La differenza tra i vari sistemi giudiziari gioca, naturalmente, a favore del colosso di Wolfsburg. Dietro la strategia della Volkswagen c’è un calcolo molto semplice: i veicoli diesel interessati dalle manipolazioni sono stati 11 milioni in tutto il mondo, di cui 2,4 milioni in Germania. Applicando alla sola Germania soluzioni come quella concordata si raggiungerebbero rapidamente cifre molto più alte di quelle che l’azienda dovrà sborsare negli Stati Uniti. L’accordo statunitense assorbe già quasi del tutto i 16 miliardi di euro accantonati dall’azienda per rimediare allo scandalo. Versare indennizzi anche ad altri milioni di clienti metterebbe la Volkswagen in ginocchio. Da non sottovalutare, quindi, anche la forza e l’influenza tedesca all’interno dell’Unione Europea nel difendere una grande azienda nazionale.

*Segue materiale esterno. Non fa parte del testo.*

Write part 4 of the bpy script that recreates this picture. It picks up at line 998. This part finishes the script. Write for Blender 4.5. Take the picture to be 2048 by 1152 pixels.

Nel momento in cui è diventato chiaro che la posizione di Volkswagen non sarebbe cambiata, l’obiettivo si è dunque ridimensionato in quello di assicurare che tutte le associazioni e autorità nazionali per la protezione dei consumatori agiscano con un approccio simile, garantendo a tutti i cittadini dei 28 un uguale trattamento (qualche che sia) nonostante le differenze tra i sistemi nazionali. Una scommessa pur sempre impegnativa che, tuttavia, per essere vinta necessita di tempi lunghissimi. La vicenda è dunque lontana da una facile risoluzione ed è destinata a proseguire nei tribunali di tutta Europa ancora per molti mesi – se non anni.